*** SUPPLIED DATA

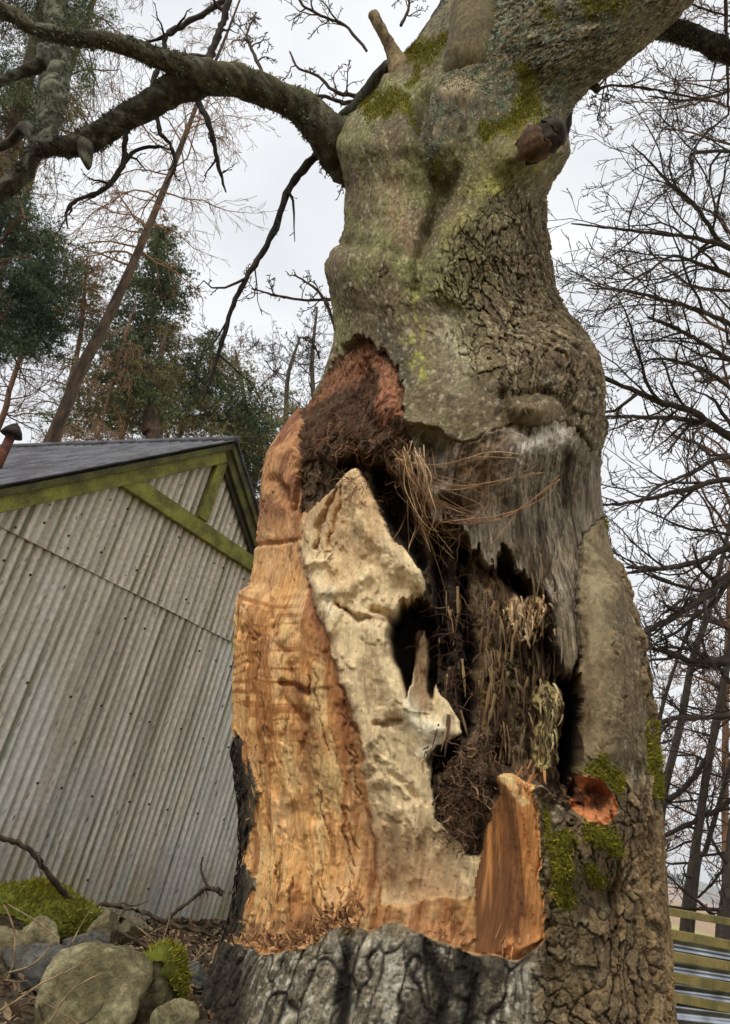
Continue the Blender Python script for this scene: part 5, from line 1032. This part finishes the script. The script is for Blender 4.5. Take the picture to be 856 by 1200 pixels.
branch([(-20, 974), (0, 982), (25, 990), (45, 1008), (62, 1030), (76, 1047), (78, 1056)], [2.3, 2.32, 2.35, 2.38, 2.42, 2.46, 2.48], (3, 3, 3, 3, 3, 3.4, 2), 'dark knobbly branch curving down onto the mossy stone from the left', BR1, 51)
branch([(108, 1070), (118, 1060), (140, 1062), (170, 1070), (200, 1083), (235, 1092), (252, 1098)], 2.6, (1.5, 2.2, 2.4, 2.4, 2.4, 2, 1), 'long dark twig lying level in front of the shed foot', BR1, 52)
branch([(194, 1080), (210, 1065), (228, 1052), (240, 1042), (252, 1042), (262, 1048)], 2.4, (1.5, 2, 2, 2.2, 3, 3), 'crooked twig rising to the bark with a peeled orange tip', BR1, 53, dens=(5, 2))
branch([(238, 1004), (236, 1020), (244, 1040)], 2.38, (.8, 1.2, 1.6), 'short bare twig pointing up beside the bark', BR1, 54, lv=0)
branch([(140, 1092), (165, 1105), (185, 1118), (198, 1135), (206, 1155), (214, 1170)], 2.15, (1.4, 1.8, 2, 2, 2, 1.4), 'dark bramble stem looping past the mossy shoulder', BR1, 55)
branch([(185, 1090), (184, 1110), (186, 1130)], 2.3, (1.3, 1.3, 1), 'short dark twig standing among the litter', BR1, 56, lv=0)
branch([(4, 1060), (14, 1080), (18, 1105), (14, 1135), (2, 1160), (-6, 1170)], 2.05, (1.3, 1.5, 1.6, 1.6, 1.5, 1.2), 'pale arching stalk at the left edge', BR2, 57, lv=0, name='dry_stalk', cat='stalk', wig=.1)
branch([(-10, 1190), (20, 1172), (50, 1152), (75, 1140), (110, 1122)], 1.85, (1.6, 1.6, 1.5, 1.2, .8), 'straw coloured stalk crossing the boulder from the lower left', BR2, 58, lv=0, name='dry_stalk', cat='stalk', wig=.1)
branch([(10, 1140), (35, 1132), (52, 1118), (64, 1100)], 2.0, (1.4, 1.3, 1.1, .8), 'thin straw coloured stalk over the slaty stone', BR2, 59, lv=0, name='dry_stalk', cat='stalk', wig=.1)
branch([(106, 1066), (95, 1085), (82, 1108), (66, 1135), (60, 1160)], 2.05, (1.2, 1.2, 1.2, 1, .8), 'pale forked stalk leaning across the dark stone', BR2, 60, dens=(3,), lv=1, name='dry_stalk', cat='stalk', wig=.1)
branch([(10, 1060), (40, 1078), (66, 1098), (70, 1110)], 2.1, (1, 1.2, 1.2, .8), 'thin pale stalk draped over the mossy cap', BR2, 61, lv=0, name='dry_stalk', cat='stalk', wig=.1)
branch([(200, 1062), (198, 1080), (192, 1100), (188, 1115)], 2.3, (1, 1.1, 1.1, .8), 'pale upright stalk in the litter near the shed', BR2, 62, lv=0, name='dry_stalk', cat='stalk', wig=.1)
branch([(60, 1195), (80, 1165), (100, 1150), (120, 1140)], 1.8, (1.5, 1.3, 1.1, .8), 'straw stalk lying up the face of the big boulder', BR2, 63, lv=0, name='dry_stalk', cat='stalk', wig=.1)
branch([(160, 1085), (178, 1100), (196, 1118), (222, 1128), (245, 1112)], 2.3, (1.2, 1.3, 1.3, 1, .8), 'pale looping stalk by the foot of the tree', BR2, 64, lv=1, dens=(3,), name='dry_stalk', cat='stalk', wig=.12)
branch([(25, 1165), (60, 1150), (95, 1112), (104, 1100)], 2.0, (1.3, 1.2, 1, .8), 'straight pale stalk between the half buried stone and the dark stone', BR2, 65, lv=0, name='dry_stalk', cat='stalk', wig=.1)

# ================================================================== FENCE beyond the tree
FA = math.radians(60); FDv = np.array([math.sin(FA), math.cos(FA), 0]); FNv = np.array([math.cos(FA), -math.sin(FA), 0])
F0 = CAM + ray(770, 1090) * 6.0
def onf(x, y, off=0.0):
    d = ray(x, y); return CAM + d * (((F0 + FNv * off - CAM) @ FNv) / (d @ FNv))
RAILW = wood_mat('fence_rail_wood', alb(150, 132, 78), alb(112, 104, 58), None, 4); GALV = material('galvanised_sheet', alb(176, 182, 190), rough=.26, metal=.92, nscale=12, namp=.15, bscale=20, bstr=.1, spec=.5, col2=alb(120, 124, 132), mscale=3)
_e = onf(770, 1170); FENCE = empty('fence', (_e[0], _e[1], -.1), 'wooden rail fence backed with shiny corrugated metal beyond the tree', 'fence')
def rail(y0, y1, h0, h1):
    a, b = onf(770, y0, .03), onf(856, y1, .03); a2, b2 = onf(770, y0 + h0, .03), onf(856, y1 + h1, .03); d = b - a; a_ = a - d * 1.6; b_ = b + d * 3.4
    hh = ((a - a2)[2] + (b - b2)[2]) / 4; m = MB(); m.box((a_ + b_) / 2 - np.array([0, 0, hh]), (b_ - a_) / 2, FNv * .014, np.array([0, 0, hh]), None, .004); m.build('rail', RAILW, FENCE, smooth=False)
for q in ((1061, 1076, 9.5, 9), (1085.5, 1102, 11.5, 11.5), (1111, 1127, 11.5, 11), (1135, 1151.5, 12.5, 12), (1159, 1176, 12, 11)): rail(*q)
def csheet(y0, y1, yb0, yb1):
    a, b = onf(770, y0), onf(856, y1); c_, d_ = onf(770, yb0), onf(856, yb1); e = b - a; a = a - e * 1.6; b = a + e * 6; f_ = d_ - c_; c_ = c_ - f_ * 1.6; d_ = c_ + f_ * 6
    h = (a - c_)[2]; nw = max(2, round(h / .076)); n = nw * 12; t = np.linspace(0, 1, n)[:, None, None]; s = np.linspace(0, 1, 24)[None, :, None]
    V = (a * (1 - s) + b * s) * (1 - t) + (c_ * (1 - s) + d_ * s) * t - FNv * (.009 * np.cos(t * nw * 2 * math.pi) + .012)
    i, j = np.meshgrid(np.arange(n - 1), np.arange(23), indexing='ij'); Qd = np.stack([i * 24 + j, i * 24 + j + 1, (i + 1) * 24 + j + 1, (i + 1) * 24 + j], -1).reshape(-1, 4)
    o = mk('corrugated_panel', V.reshape(-1, 3), [Qd], GALV, FENCE); m = o.modifiers.new('thick', 'SOLIDIFY'); m.thickness = .003
csheet(1090, 1106, 1330, 1330)
for x in (700, 905, 1010):
    a = onf(x, 1075, -.06); m = MB(); m.box((a[0], a[1], a[2] / 2 + .02), FDv * .05, FNv * .05, (0, 0, a[2] / 2 + .02), None, .006); m.build('post', RAILW, FENCE, smooth=False)

# ================================================================== TREES BEYOND
def tree_root(px, py, Yq, name, label, group=None):
    p = atY(px, py, Yq); return empty(name, (p[0], p[1], float(hgt(p[0], p[1])) - .05), label, 'tree', group)
def tmat(nm, c): return material(nm, alb(*c), bstr=0, nscale=25, namp=.3)
TB1 = material('pine_bark', alb(96, 78, 62), col2=alb(60, 50, 42), mscale=8, nscale=20, bscale=25, bstr=.6, bdist=.03, stretch=(1, 1, .3)); TB2 = tmat('grey_bark', (74, 66, 58)); TB3 = tmat('red_twigs', (104, 78, 62)); TB4 = tmat('dark_twigs', (56, 48, 42)); TB5 = tmat('larch_twigs', (138, 108, 82))
NEED = material('needles', attr=True, nscale=3, namp=.25, bstr=0)
def ext_down(pl, Yq):
    """continue a trunk from its lowest traced point to the ground"""
    p = atY(*pl[0], Yq); q = atY(*pl[1], Yq); g = float(hgt(p[0], p[1])) - .1
    return [Vector((p[0] + (p[0] - q[0]) * .15, p[1], g))] if p[2] > g + .2 else []
def trunk(par, pl, Yq, rp, seed=0, mat=TB2, sides=10):
    base = ext_down(pl, Yq); pts = base + W(pl, Yq); dep = [max(.1, (np.array(p) - CAM) @ FW) for p in W(pl, Yq)]; rr = [r * d / F for r, d in zip(rp, dep)]; rr = ([rr[0] * 1.2] if base else []) + rr
    q = spline(np.column_stack([np.array([tuple(v) for v in pts]), rr]), 40); V, Fs = tube(q[:, :3], np.maximum(q[:, 3], .004), sides, rough=.06, seed=seed); mk('trunk', V, Fs, mat, par); return q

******

WHAT TO WORK ON: Copy out the lines in which the string "from" appears.

REPLY:
Continue the Blender Python script for this scene: part 5, from line 1032. This part finishes the script. The script is for Blender 4.5. Take the picture to be 856 by 1200 pixels.
branch([(-20, 974), (0, 982), (25, 990), (45, 1008), (62, 1030), (76, 1047), (78, 1056)], [2.3, 2.32, 2.35, 2.38, 2.42, 2.46, 2.48], (3, 3, 3, 3, 3, 3.4, 2), 'dark knobbly branch curving down onto the mossy stone from the left', BR1, 51)
branch([(-10, 1190), (20, 1172), (50, 1152), (75, 1140), (110, 1122)], 1.85, (1.6, 1.6, 1.5, 1.2, .8), 'straw coloured stalk crossing the boulder from the lower left', BR2, 58, lv=0, name='dry_stalk', cat='stalk', wig=.1)
    """continue a trunk from its lowest traced point to the ground"""